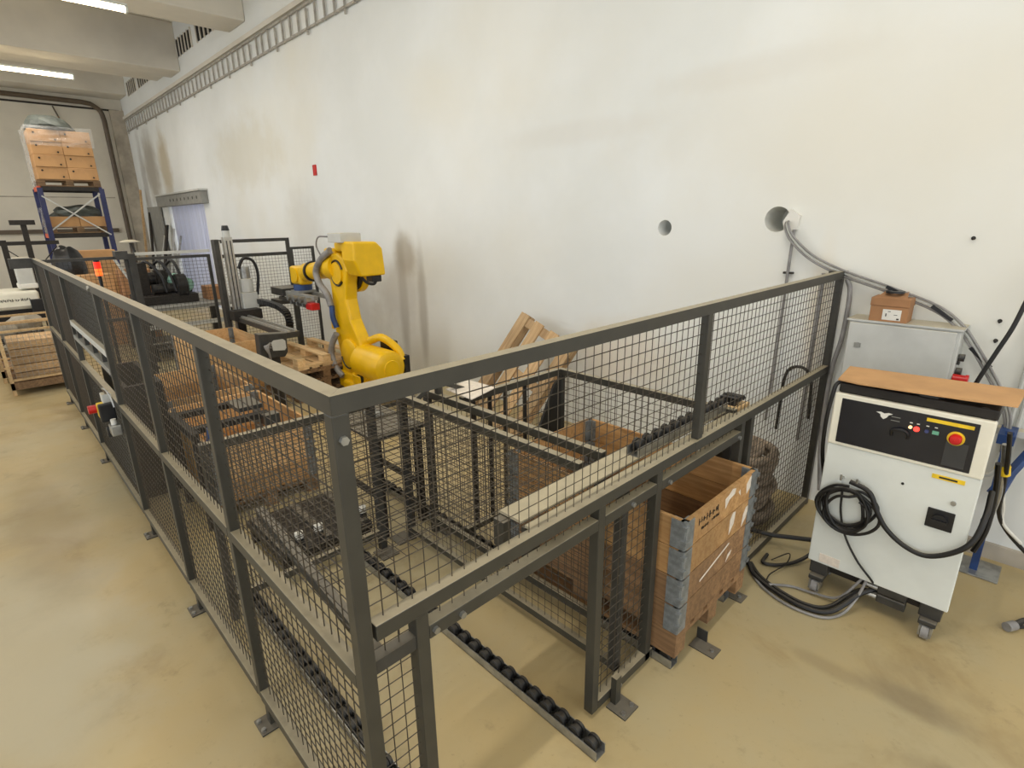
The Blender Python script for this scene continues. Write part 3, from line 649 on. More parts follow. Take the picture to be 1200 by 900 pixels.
# dark gripper frame over the orange box
t = thing('gripper_frame', 'dark steel frame parked over the edge of the orange collar box', 'frame', (-3.4, .4, 0))
build(MB().box(-3.72, -3.05, .33, .38, .74, .79), 'side_beam', 'iron', t)
for x in (-3.70, -3.25): build(MB().box(x, x+.07, .38, .93, .74, .785), 'cross_beam', 'iron', t)
build(MB().box(-3.60, -3.32, .74, .93, .785, .82), 'vacuum_block', 'dgrey', t); build(MB().box(-3.2, -3.1, .86, .98, .70, .78), 'clamp_block', 'dgrey', t)
for x in (-3.71, -3.10): build(MB().box(x, x+.05, .33, .38, 0, .74), 'leg', 'iron', t)
build(MB().tube(spline([(-3.1, .45, .80), (-3.02, .40, .6), (-3.0, .36, .45), (-2.98, .34, .3)]), .012), 'cable', 'blue', t)
solo(MB().box(-4.45, -4.36, .06, .10, 0, .30).box(-4.45, -4.36, .06, .075, .3, .5), 'light_barrier', 'dgrey', 'grey light barrier post standing behind the hatch', 'sensor')
t = thing('bin', 'black plastic bin seen through the fence hatch', 'bin', (-4.6, .35, 0))
build(MB().box(-5.05, -4.05, .12, .16, .05, .98).box(-5.05, -4.05, .36, .40, .05, .98).box(-5.05, -5.01, .16, .36, .05, .98).box(-4.09, -4.05, .16, .36, .05, .98).box(-5.01, -4.09, .16, .36, .05, .5), 'body', 'black', t); build(MB().box(-5.1, -4.0, .09, .43, .0, .05), 'base', 'iron', t)
# hose coil in the corner by the wall
t = thing('hose_coil', 'stacked coil of brown hose standing in the fence corner by the wall', 'hose', (-.385, 3.38, 0))
for k in range(9):
    rr = .24+.02*math.sin(k*1.9); ox, oy = .012*math.sin(k*2.3), .012*math.cos(k*1.7)
    build(MB().tube([(-.385+ox+rr*math.cos(a*math.pi/14), 3.38+oy+rr*math.sin(a*math.pi/14), .033+.063*k+.006*math.sin(a*.6+k)) for a in range(28)], .034, 8, True), 'hose_turn', 'hose', t, smooth=True)
for k in range(3):
    rr = .15-.03*k
    build(MB().tube([(-.385+rr*math.cos(a*math.pi/12), 3.38+rr*math.sin(a*math.pi/12), .55+.02*k+.02*math.sin(a*.8)) for a in range(24)], .03, 8, True), 'hose_turn', 'hose', t, smooth=True)

# ------------------------------------------------------------------ robot
rb = thing('industrial_robot', 'yellow six-axis industrial robot arm standing inside the fenced cell', 'robot', (-4.95, 2.85, 0))
YM = 'yellow'; A = 2.73          # A: front face of the lower arm
build(MB().box(-5.4, -4.55, 2.55, 3.25, 0, .05), 'base_plate', 'dgrey', rb); build(MB().box(-5.3, -4.62, 2.62, 3.18, .05, .26), 'base', YM, rb, bevel=.03)
build(MB().cyl((-4.95, 2.90, .26), (-4.95, 2.90, .38), .28, 32), 'turret_ring', YM, rb, smooth=True, bevel=.01)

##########

[Work to be completed]
Every line above should be returned word for word, with the pictures left behind.

[Result of this task]
The Blender Python script for this scene continues. Write part 3, from line 649 on. More parts follow. Take the picture to be 1200 by 900 pixels.
# dark gripper frame over the orange box
t = thing('gripper_frame', 'dark steel frame parked over the edge of the orange collar box', 'frame', (-3.4, .4, 0))
build(MB().box(-3.72, -3.05, .33, .38, .74, .79), 'side_beam', 'iron', t)
for x in (-3.70, -3.25): build(MB().box(x, x+.07, .38, .93, .74, .785), 'cross_beam', 'iron', t)
build(MB().box(-3.60, -3.32, .74, .93, .785, .82), 'vacuum_block', 'dgrey', t); build(MB().box(-3.2, -3.1, .86, .98, .70, .78), 'clamp_block', 'dgrey', t)
for x in (-3.71, -3.10): build(MB().box(x, x+.05, .33, .38, 0, .74), 'leg', 'iron', t)
build(MB().tube(spline([(-3.1, .45, .80), (-3.02, .40, .6), (-3.0, .36, .45), (-2.98, .34, .3)]), .012), 'cable', 'blue', t)
solo(MB().box(-4.45, -4.36, .06, .10, 0, .30).box(-4.45, -4.36, .06, .075, .3, .5), 'light_barrier', 'dgrey', 'grey light barrier post standing behind the hatch', 'sensor')
t = thing('bin', 'black plastic bin seen through the fence hatch', 'bin', (-4.6, .35, 0))
build(MB().box(-5.05, -4.05, .12, .16, .05, .98).box(-5.05, -4.05, .36, .40, .05, .98).box(-5.05, -5.01, .16, .36, .05, .98).box(-4.09, -4.05, .16, .36, .05, .98).box(-5.01, -4.09, .16, .36, .05, .5), 'body', 'black', t); build(MB().box(-5.1, -4.0, .09, .43, .0, .05), 'base', 'iron', t)
# hose coil in the corner by the wall
t = thing('hose_coil', 'stacked coil of brown hose standing in the fence corner by the wall', 'hose', (-.385, 3.38, 0))
for k in range(9):
    rr = .24+.02*math.sin(k*1.9); ox, oy = .012*math.sin(k*2.3), .012*math.cos(k*1.7)
    build(MB().tube([(-.385+ox+rr*math.cos(a*math.pi/14), 3.38+oy+rr*math.sin(a*math.pi/14), .033+.063*k+.006*math.sin(a*.6+k)) for a in range(28)], .034, 8, True), 'hose_turn', 'hose', t, smooth=True)
for k in range(3):
    rr = .15-.03*k
    build(MB().tube([(-.385+rr*math.cos(a*math.pi/12), 3.38+rr*math.sin(a*math.pi/12), .55+.02*k+.02*math.sin(a*.8)) for a in range(24)], .03, 8, True), 'hose_turn', 'hose', t, smooth=True)

# ------------------------------------------------------------------ robot
rb = thing('industrial_robot', 'yellow six-axis industrial robot arm standing inside the fenced cell', 'robot', (-4.95, 2.85, 0))
YM = 'yellow'; A = 2.73          # A: front face of the lower arm
build(MB().box(-5.4, -4.55, 2.55, 3.25, 0, .05), 'base_plate', 'dgrey', rb); build(MB().box(-5.3, -4.62, 2.62, 3.18, .05, .26), 'base', YM, rb, bevel=.03)
build(MB().cyl((-4.95, 2.90, .26), (-4.95, 2.90, .38), .28, 32), 'turret_ring', YM, rb, smooth=True, bevel=.01)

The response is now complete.